I tried inoculating some logs from the garden with mushroom spores. I had some month-old beechwood logs here from the last annual spring tree cleanup which were fresh, solid and wet enough for the task. Furthermore, I stumbled upon some reduced Oyster Mushroom (pleurotus ostreatus) mycelium dowels from the garden center. I don’t know if they’re still capable of reproduction since they’re a little over their expiration date but they seemed lively and fresh enough, so I tried them out.

Oyster mushrooms can be grown well on beechwood. They need rather cool temperatures of about 12-18 °C (~ 45-65 °F) and a shady, humid spot to colonize their substrate, which ideally takes 6 – 8 weeks but can also take up to three months (and even more – don’t give up too early note), depending on the liveliness of the spawn and the suitability of the surroundings.


  • Some hardwood logs (in my case beechwood, obviously), about 50 – 75 cm in length and about 10 – 15 cm in diameter
  • Wood drill, 9mm dia. and hammer
  • Some candle wax


Water the logs for 12 – 24 hours in cold, fresh, unchlorinated tap water if necessary and keep them submerged for the time (since mine were still pretty fresh, I only did 12 hours). Then let them air dry for another 12 hours before proceeding. Since my logs didn’t fit into my small growing tent I cut them in half, obtaining four equally-sized pieces.

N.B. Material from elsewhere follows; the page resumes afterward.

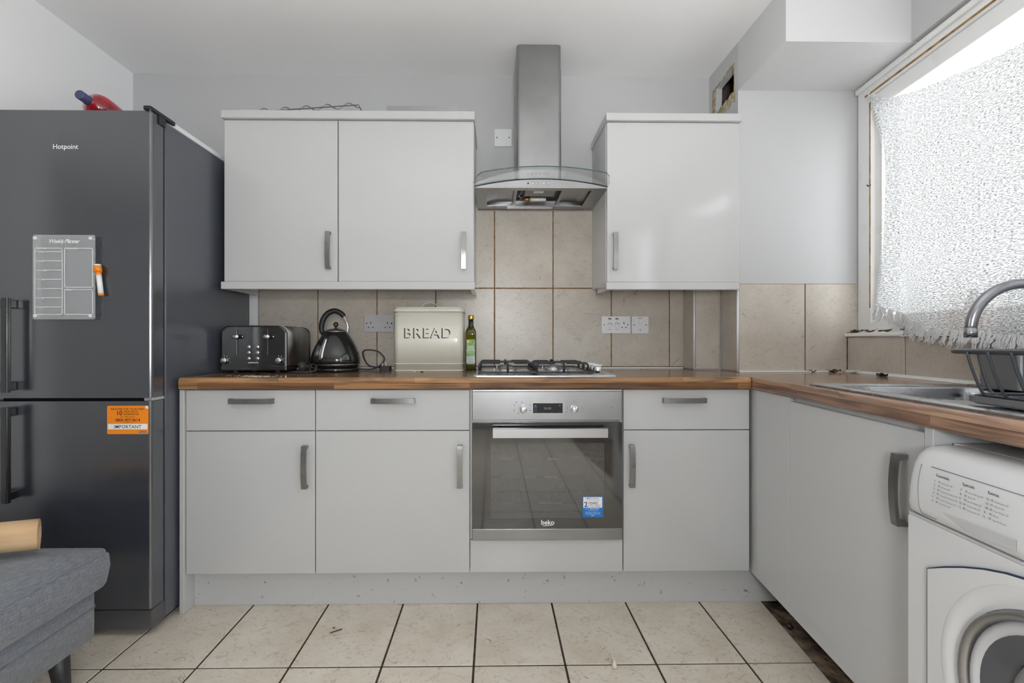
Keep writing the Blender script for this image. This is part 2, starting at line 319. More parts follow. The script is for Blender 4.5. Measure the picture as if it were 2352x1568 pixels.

Distribute the mycelium dowels equally to your logs: Soak them in cold, clear water for about one hour, while in the meantime drilling holes into the wood. My plugs were 8 mm, so I drilled 9 mm holes, 5 to each log and as deep as the dowels are. Then, with clean (!) hands insert the plugs, trying to get as much mycelium into the wood as possible and giving them some light taps with the hammer if necessary.

Finally, seal each of the plugs with a dab of molten candle wax. Done. I placed my logs into trays with a little soil in them and put these in my small growing tent on the shady north side of the house.

Now it’s all about an occasional check if they’re not dry and adding some moisture if necessary, and well, patience.


Note: I had a small oakwood log in the back of the garden, inoculated with shiitake mycelium that I nearly forgot about. It spawned after over a year!